Daily Discipleship - Day 093: For God Alone My Soul Waits

May 3, 2026

Daily Discipleship • Day 093 • Thursday, July 30, 2026

For God Alone My Soul Waits

Psalm 62:1-2

Pleasant Springs Church • ps-church.com

Scripture
Psalm 61:2-3 LXX (= Psalm 62:1-2 ESV) Οὐχὶ τῷ Θεῷ ὑποταγήσεται ἡ ψυχή μου; παρ' αὐτοῦ γὰρ τὸ σωτήριόν μου· καὶ γὰρ αὐτὸς Θεός μου καὶ σωτήρ μου, ἀντιλήπτωρ μου· οὐ μὴ σαλευθῶ ἐπὶ πλεῖον. For God alone my soul waits in silence; from him comes my salvation. He alone is my rock and my salvation, my fortress; I shall not be greatly shaken.
Author & Audience

The superscription assigns this psalm to David, set to Jeduthun, one of the temple musicians. The internal evidence — enemies who flatter with their mouths but curse inwardly, men who would topple him from his high position — suggests a season of political pressure, possibly the Absalom years. David is not writing from a quiet study. He is writing as a king whose throne is shaking and whose advisors are double-tongued. The remarkable thing is the verse's posture: not a battle cry, not a strategy, but silence. The psalm was preserved for Israel as a script for how a believer holds steady when the ground does not.

Word Study

דּוּמִיָּה

dumiyyah · Hebrew

“silence, stillness, quiet waiting”

Dumiyyah is more than the absence of speech; it is a settled, expectant quiet. The root damam can mean to be still, to be dumb, even to be cut off from words. The LXX renders the line with hupotagēsetai — "will be subjected, will submit" — reading the silence as active submission rather than passive muteness. Both meanings sit in the Hebrew. The soul that waits in dumiyyah has stopped negotiating, stopped explaining itself, and stopped looking sideways for help. It has gone quiet in a particular direction.

Reflection

From the writers we read together

Dallas Willard

USC philosopher and Christian writer (1935-2013)
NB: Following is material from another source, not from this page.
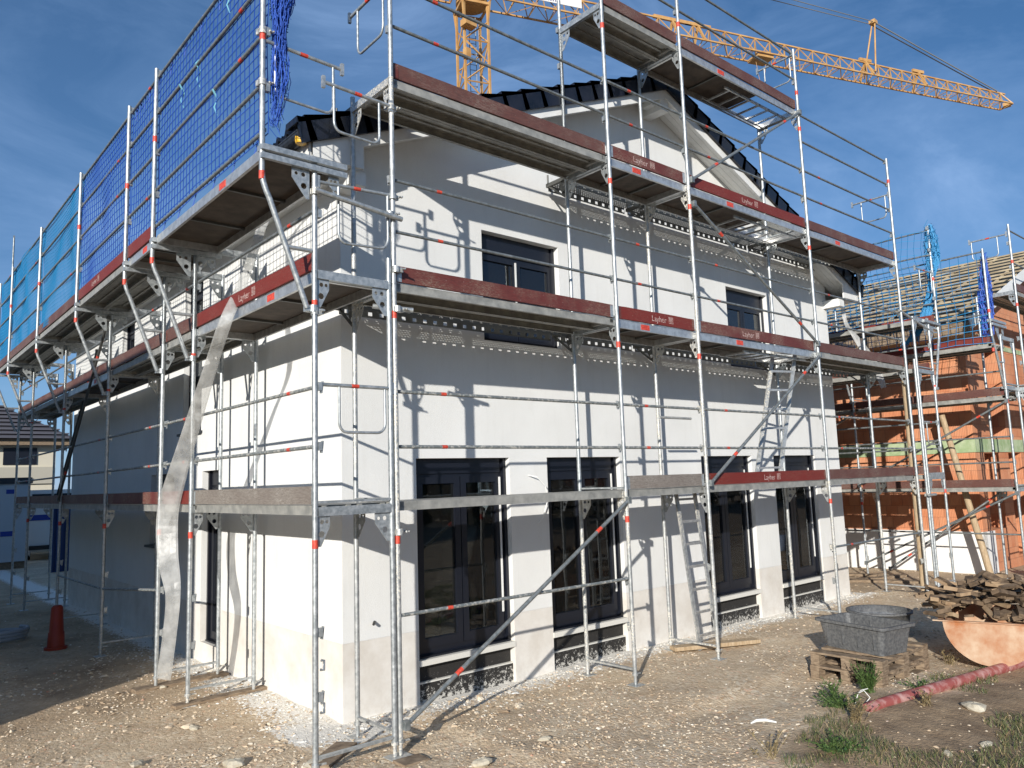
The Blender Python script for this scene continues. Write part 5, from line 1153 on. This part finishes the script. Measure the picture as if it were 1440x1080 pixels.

“Silence is frightening because it strips us as nothing else does, throwing us upon the stark realities of our life.” The Spirit of the Disciplines (1988)

Willard argued for years that silence and solitude are not optional flourishes for the contemplative type but core disciplines of any serious follower of Jesus. His reason was practical: most of what drives our anxiety is talk — our own internal monologue, the voices of others, the running commentary of the news. Until we can sit in dumiyyah, we cannot tell the difference between God's voice and the noise. David, harassed by liars and rivals, does not answer them. He goes quiet toward God. Willard would say that move is not piety; it is sanity. It is the only place from which a king can govern without becoming what his enemies already are.

The second half of the verse explains why silence is even possible. He alone is my rock. Willard often pointed out that we cannot rest in someone we do not trust, and we cannot trust someone we have not actually tested. The psalm, then, is not a beginner's exercise. It is the speech of a man who has been shaken before and discovered, on the other side, that he was not greatly shaken. The invitation today is not to manufacture stillness by clenching your jaw. It is to take one real concern — the one already running in the back of your mind — and put it down in front of the rock long enough to see whether the rock holds.

Continue your study: Rooted in Christ — This lesson works through what it means for the soul to have one foundation rather than several — the same question David is settling in Psalm 62.
Prayer
Heavenly Father, King of the Universe, Father, my soul talks too much. Today I want to wait for you in silence, even for a little while. Be my rock when the ground under my work and my relationships will not stay still. Teach me the difference between the noise in my head and your voice. I shall not be greatly shaken, because you alone are my salvation. In Jesus' name, Amen.